The Knitting Factory gig ruffled a few feathers, however. Abetted by a motormouth stooge named Joel Silbermann, Thibaudet tossed off some simplistic, nay patronizing, insights about jazz that suggested little awareness beyond what you get from record-album notes. His playing — of arrangements of arrangements of Bill Evans and Ellington arrangements — was tidy and spiritless, with none of the suave, blithe rhythmic command that had lit up his Ravel, Poulenc and Gershwin. So, for that matter, was the sense of the whole event, which played down to a distinguished and savvy audience that had come to celebrate the coolth of a Philharmonic event in a Hollywood rock club.

The master class at Zipper made amends. For over an hour, Thibaudet listened with great care as five young Colburn School students went through their offerings. His comments, in all cases, went to the cores of problems, the mechanics of playing and the rewards that come with mastery. I‘ve been to master classes that turned into ego trips for the visiting artists and had no value (beyond intimidation) to the students. Thibaudet’s was different; in his reaching out to these youngsters I sensed the presence of a caring musician.
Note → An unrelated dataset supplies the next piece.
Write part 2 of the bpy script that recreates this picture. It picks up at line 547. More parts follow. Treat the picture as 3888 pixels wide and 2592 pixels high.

Les Arts Florissants (”The Arts a-Blooming“) takes its name and its inspira-tion from a work by the prolific Marc-Antoine Charpentier (1643–1704), who ended his years as organist at the Sainte-Chapelle. If you can summon visual memories of that extraordinary space, with Parisian sunlight pouring through its floor-to-ceiling stained glass, you‘ll get a fair likeness both of Charpentier’s own music and of the sounds of the ensemble that honors his name. William Christie, who founded the Paris-based group in 1979, actually hails from Buffalo, but that doesn‘t seem to have undermined his success in revealing to French audiences a part of their own musical glory.

At Irvine’s Barclay Theater (and the next night at UCLA‘s Royce Hall), the group — 20 singers, 27 players — sang Charpentier’s holiday music: an Advent antiphon, a small Christmas oratorio, and the well-known Midnight Mass, in which old French carols form the substance for an actual Mass celebration. ”Exquisite“ comes most readily to mind, yet there was nothing of the prissy or timid in the performances under Christie, as that term can sometimes imply. The whole evening, not a moment too long, became a transport back to a part of music‘s lustrous past, its vivid colors newly, honestly restored.